In Singapore, the Advertising Standards Authority recorded 379 pieces of advertisement feedback in 2025, including seven linked to generative AI. That is more than double the combined total in 2023 and 2024. It is an early sign that AI in advertising is shifting from novelty to scrutiny.
In Malaysia, Meta’s tighter protections for teen users on Instagram reflect the same direction of travel. Platforms are being asked to do more than maximise engagement. They are being pushed to show they can create safer and more accountable environments, especially for younger users.
To be fair, Google says it is improving not only enforcement but accuracy. The company says advances in detection have reduced incorrect advertiser suspensions by 80 per cent, an important point for legitimate businesses.
A safety regime that catches fraud but punishes genuine advertisers too aggressively creates a different kind of trust problem.

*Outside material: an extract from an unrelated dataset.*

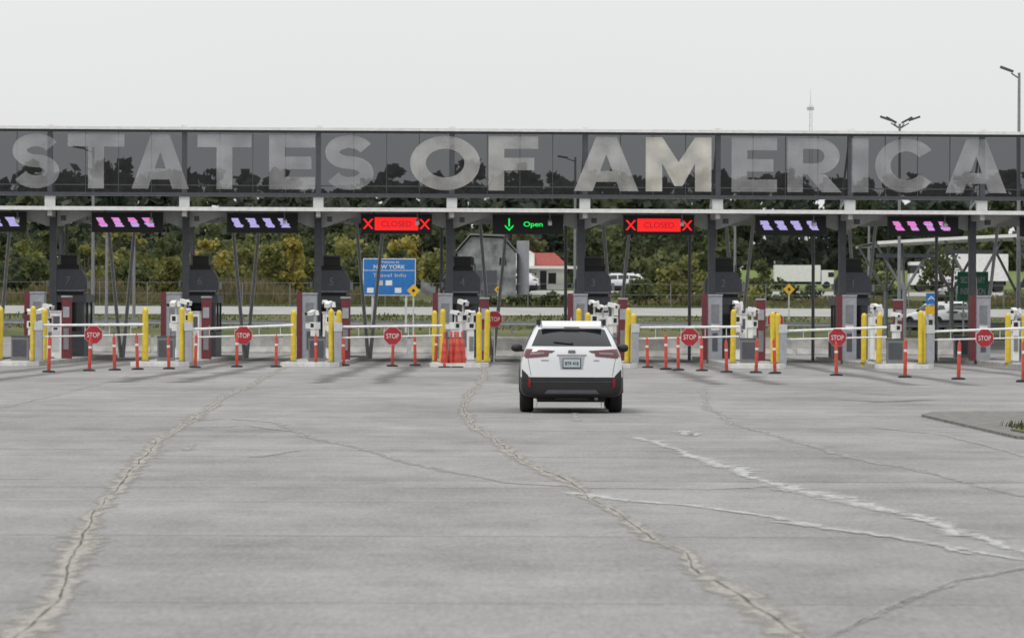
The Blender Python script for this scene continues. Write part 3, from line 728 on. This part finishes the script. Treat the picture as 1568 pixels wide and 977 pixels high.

Still, the larger message is clear. Verification, identity checks and quicker responses to user complaints are no longer back-office matters. They are fast becoming central to the value proposition of digital advertising itself.
For years, scale was the industry’s proudest advantage. In 2026, it is also its greatest vulnerability. The same systems that allow a genuine business to reach millions can be used by bad actors to mimic legitimacy with frightening ease.
The brands and platforms that stand apart will not simply be those with the smartest targeting or the biggest media budgets.
They will be the ones that still feel believable in an environment where belief itself is under strain.